Last weekend I found myself in the slightly retro experience of finding myself with half a can of evaporated milk needing used up. I haven’t eaten the stuff neat since childhood and even then I never particularly liked the slightly metallic taste. I generally prefer the toffee-ish tones of condensed milk and its sticky sweetness, and as a topping, I always preferred cream, so it seemed for a minute like I’d either be throwing it down the sink or finding out if squirrels like a spot of Carnation.

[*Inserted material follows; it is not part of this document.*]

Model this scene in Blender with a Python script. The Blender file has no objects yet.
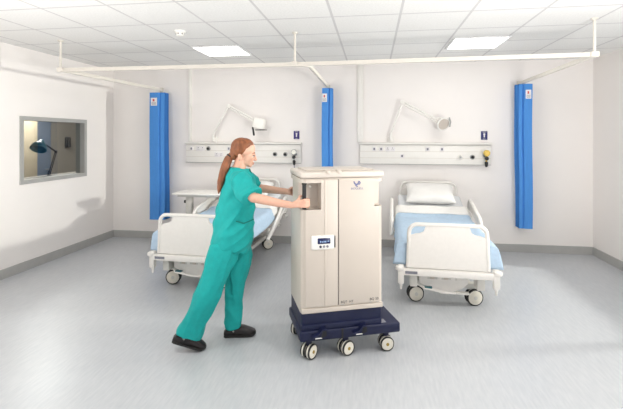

But then a conversation with the Lovely Scotsman reminded both of us about that peculiarly Scottish delicacy of tablet. Harder than fudge, sweeter than falling in a bag of pure caster sugar after being dipped in syrup and utterly lovely, it seemed like the perfect solution to my evaporated milk* dilemma. I prepared to roll up my sleeves and beat some molten sugar into submission when I espied that you can magic this sweetmeat up the modern way and do it in the microwave making it perfect for a lazy Sunday afternoon.

Tablet is usually served simply. Some even suggest that the addition of vanilla extract is too newfangled, but I’m no stickler for tradition so it seemed like a marvellous idea to add a Scandinavian twist and add some crunch to the tablet in the shape of some crushed up Daim bar. I thought the saltiness of it would work here without just copying the salted caramel trend.